На вокзале же с нами познакомились несколько интеллигентных, хорошо говорящих по-русски евреев. Они искренне обрадовались, узнав в нас своих бывших соотечественников, и пожелали нам вернуться победителями. Когда мы сели в вагон, на наших сиденьях оказались корзины сочных персиков, бананов и апельсинов и несколько ящиков тонких сигар.

Поезд тронулся. Я вышел на платформу, и мимо меня проносились в фантастической пляске искры паровоза, то ярко вспыхивая, то потухая и пропадая в неприглядном мраке темной ночи.

На станциях мне бросилась в глаза масса вооруженных буров, едущих из-под Ледисмита и других мест домой в отпуск. Все они были радостно настроены, смеялись, ликовали, только неизвестно по поводу ли новых побед над англичанами или по поводу того, что им удалось вырваться в двухнедельный отпуск.

У станционных комиссаров мы получали для лошадей снопы овса, а для себя мягкий пшеничный хлеб, круглые жестяные банки с вареным мясом в консервах «korned beef» и сардинки, так что продовольствием в дороге были совершенно обеспечены.

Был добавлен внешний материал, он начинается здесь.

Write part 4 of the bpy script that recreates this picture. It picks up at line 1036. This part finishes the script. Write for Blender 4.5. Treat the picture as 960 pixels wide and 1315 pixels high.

По мере приближения к границе Наталя, к Драконовым горам, местность принимала все более живописный и по временам даже дикий характер. Отвесные стены уходящих в голубую высь каменных громад то подступают к самому полотну железной дороги, то исчезают после крутого поворота, открывая вид на обширную долину, в яркой зелени которой сверкает серебристая горная речка. Глубоко под нами виднеются, точно игрушечные, круглые кафрские хижины. Поезд еле ползет, взбираясь смелыми закруглениями на гору, чтобы в следующую минуту с головокружительной, дух захватывающей быстротой ринуться вниз. Кажется, вот-вот колеса сорвутся с рельсов, вагоны понесутся в пропасть и... Но все благополучно: тяжело переводя дух и постепенно замедляя ход, паровоз подкатывает нас к станции Prospect, откуда открывается чудный вид на уходящую за облака раздвоенную вершину Majuba.

Евгений Августус. Воспоминания участника англо-бурской войны 1899-1900 гг. Варшава. 1902, с. 33-39.


Комментарии

86. Баклага (тат. баклак) — небольшой деревянный или металлический сосуд с узким коротким горлом и с ушками для продевания ремня. Имела плоскую, дисковидную или цилиндрическую форму, очень удобную для ношения или перевозки на лошади

87. Евгений Федорович Августус вел в Южной Африке путевой дневник, который был опубликован во французской газете «Revue Hebdomadaire»; в переводе на польский язык эти воспоминания вышли под названием «На Тугеле. Личные воспоминания лейтенанта Августуса о Трансваальской войне». В них Августус называет не только полное имя товарища по оружию — Павла Риперта, но и имена и звания двух других своих соратников — подпоручика Накошина и подпоручика Дашкова. Впрочем, не исключено, что эти имена — лишь псевдонимы. (См.: Apollon Davidson, Irina Filatova. The Russians and the Anglo-Boer War. Cape Town, 1998, c. 28.)

88. Прапорщик (от старослав. прапор — знамя) — младший офицерский чин в русской армии, введенный Петром Великим. С 1884 по 1917 г чин прапорщика присваивался лицам, окончившим школу прапорщиков и военное училище в военное время, а также вольноопределяющимся, сдавшим соответствующие экзамены. Ныне в России звание прапорщика присваивается лицу, закончившему шестимесячную школу прапорщиков.